4 of 319 comments (clear)

  1. Re:Great response paper by ledow · · Score: 5, Insightful

    Ouch. Taken down by two Bayesian tests on whether it's more likely that the paper is true or not. They didn't even need to get out of bed or dig out a big maths book to basically disprove the entire premise of the original paper using its own data.

    As they hint at in that rebuttal - As a mathematician and someone of a scientific mind, I would just like to see *ONE* good test that conclusively shuts people up. Trouble is, no good test will report a false result and thus you'll never get the psychic / UFO / religion factions to even participate, let alone agree on the method of testing because they would have to accept its findings.

    Never dabble in statistics - the experts will roundly berate you and correct you even if you *THINK* you're doing everything right. When PhD's can't even work out things like the Monty Hall Problem properly, you just know it's not something you can throw an amateur towards.

  2. Re:Why Is It Wrong to Call This ESP? by jason.sweet · · Score: 5, Insightful
    FTA:

    In one sense, it is a historically familiar pattern. For more than a century, researchers have conducted hundreds of tests to detect ESP, telekinesis and other such things, and when such studies have surfaced, skeptics have been quick to shoot holes in them.

    I always thought the hole-shooting was an essential step in the scientific process. If you can't patch up the holes, you aren't really doing "science."

    In science, you tell a story. Then everyone says, "no, that's wrong because..." Then you say, "I'm afraid I'm right, because..." It is an imperfect process because people have biases that are hard to overcome. But, if the empirical evidence is strong enough, you will overcome these imperfections. In the end, you build a consensus by presenting enough evidence that no one can argue with. I'm not sure what is more democratic than that.

  3. Re:Why Is It Wrong to Call This ESP? by Black+Parrot · · Score: 5, Insightful

    I don't understand this. If the researchers did a proper experiment, respected the rules, followed proper procedures, and did a proper analysis of the data they collected, in a scientific way. Why is it a problem to publish ?

    Shouldn't be any. However, this case isn't relevant to your question, since they didn't do a proper analysis. (Or at least that's what the rebuttals say; I haven't read the paper.)

    One of the most glaring problems is that they (reportedly) went fishing for statistical significance in their results, without making the correction that is required for rigor when you do that. When you find significance at the traditonal 95% confidence level, there's a 5% chance that you're finding meaning in noise. If you test for 20 different effects and then go fishing to see whether *any* of them show significance at the 95% confidence level, you have 1 - .95^20 = 64% chance of finding "significance" in noise.

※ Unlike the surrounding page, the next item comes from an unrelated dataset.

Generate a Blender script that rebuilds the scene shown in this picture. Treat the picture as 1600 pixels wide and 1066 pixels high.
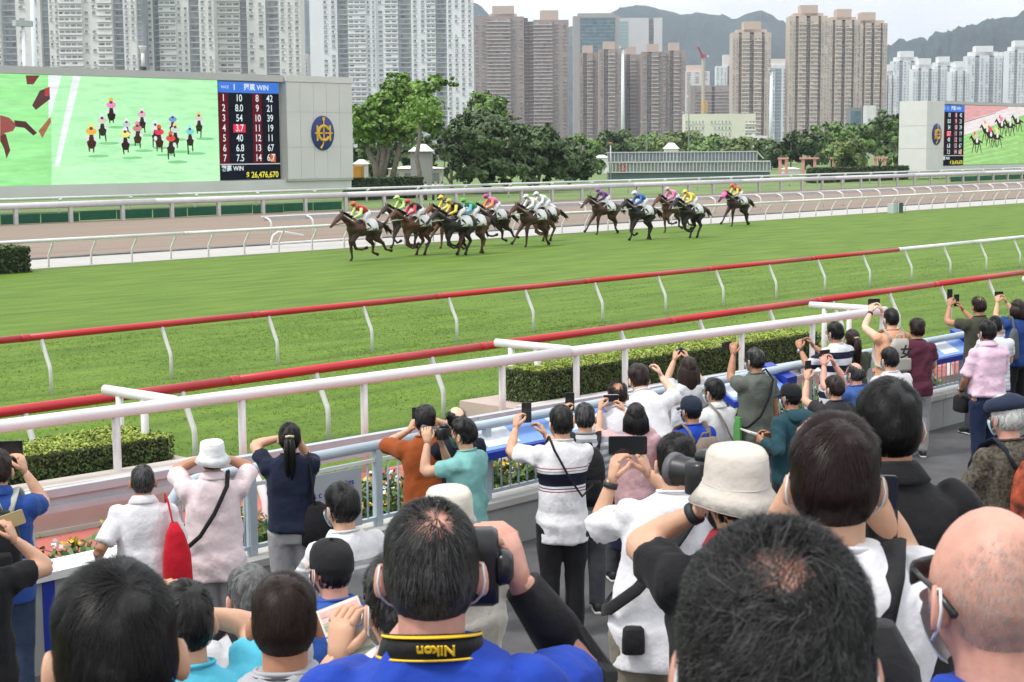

    There are simple ways to fix that problem, e.g. the Tukey HSD "honestly statistically different" test. Apparently the authors were either ignorant or dishonest, and the reviewers were either ignorant, dishonest, are careless.

    --
    Sheesh, evil *and* a jerk. -- Jade
  4. Re:Why Is It Wrong to Call This ESP? by ae1294 · · Score: 5, Insightful

    Wait, you've lost me here... what about human beings can't be explained with classical physics?